How can you export it? I would love to get rid of Amazon for books
I used Calibre with the DeDRM plugin. But I had a very old reader, using the AZW3 format, for anything newer than that, you will also need the KFX input plugin.
But maybe now it’s already too late for all this.
My kindle is from 2011, got it for free from someone getting rid of it. It’s old and dumb as shit and Amazon fortunately doesn’t care about it anymore.
Since I got it, it never had an Amazon DRM-ed e-book loaded on it. I intend to keep it that way.
So I had an e-reader once but left it in the drawer because I found reading on my phone (dark mode) was so much more convenient.
I use librera which has tts and I alternate between reading with my eyes and listening to the robot voice narration (eg while driving). Those language packs have come a long way!
I have five published books, all without drm. Amazon better not put that shit ON my books. It’s not there for a reason; I want people to share.
Curious, as someone who’s an actual author, do you have any legal option at all for preventing Amazon (which I assume technically act as your publisher in this case?) to pot DRM on your books, or demand them to remove DRM if they added DRM without your notice?
But have you considered that Jeff needs another few billies?
Thank you!
The real question is how can I find out what those 5 book are without you doxing yourself.
I love Amazon.
Their website makes it so easy to look up books for Anna’s Archive.
It’s a great way to find the ISBN to chuck into annas or MaM
This entire thing has been made needlessly complicated.
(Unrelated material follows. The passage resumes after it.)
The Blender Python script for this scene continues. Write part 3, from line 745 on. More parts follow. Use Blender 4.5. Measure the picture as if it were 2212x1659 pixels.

Easy fix though.
- Get whatever ebook you want.
- Borrow some code from GitHub and teach a raspberry pi with a camera and a few servos to snap pictures of pages, turn the pages, snap again into a PDF.
- A script then parses all the images and OCRs them for the final PDF.
- You now own a backup of your DRM book, which you own forever. Pretty sure this is actually legal under DMCA since you are taking a backup of something you allegedly own. The encryption circumvention is irrelevant.
- now, break the law and throw the PDF on the internet to everyone. Go little bot! Go go go!
The goold old analog hole.
The encryption circumvention is irrelevant.
Oh you sweet summer child, judges will bend over backwards to slap people with multi-decade-to-life charges for ‘hacking,’ even if the ‘hacking’ is just the rightsholder accidentally presenting data to you.
To be fair, if you OCR the pages via camera, you haven’t actually circumvented DRM. That means it’s a completely legal backup, as the DRM on the original file was untouched and unaltered. This definitely does fall under fair use.
Theoretically, yes. Realistically, judges historically believe anything prosecutors tell them about hacking and circumvention.
There’s been people thrown in jail for the rest of their life for the crime of clicking a public URL that the company didn’t intend to be public.
There’s been people thrown in jail for the rest of their life for the crime of clicking a public URL that the company didn’t intend to be public.
Source?
The closest i’ve heard was a journalist being accused of hacking for the crime of choosing “view source” in the right-click menu of a web-browser.In general I agree, but I am going to have to ask you for a source on that last one.
Looks like I mixed up two different cases- the cause of one, and the duration of another.
weev (who apparently is a giant asshole) was the one who got sent to jail for accessing a completely public URL AT&T wished he didn’t in 2010. The EFF took up his case. His sentence was later vacated by another court because so many civil rights lawyers kept joining his team pro-bono so the court tossed it out on a blatant technicality to get the issue to go away, so he only served ~2y.
As for the CFAA being used to slap people with life sentences, there’s too many examples to know which one I was mixing it up with. Aaron Swartz is the classic example.
so he only served ~2y.
Still 2y more than he should’ve, geez…
You didn’t circumvent it by breaking the encryption, but I’d say you still circumvented it.
Just do it in a country with reasonable laws
I mean, this is how you get me to stop buying Kindle books.
What do you mean buy kindle books
My kindle only knows about library books.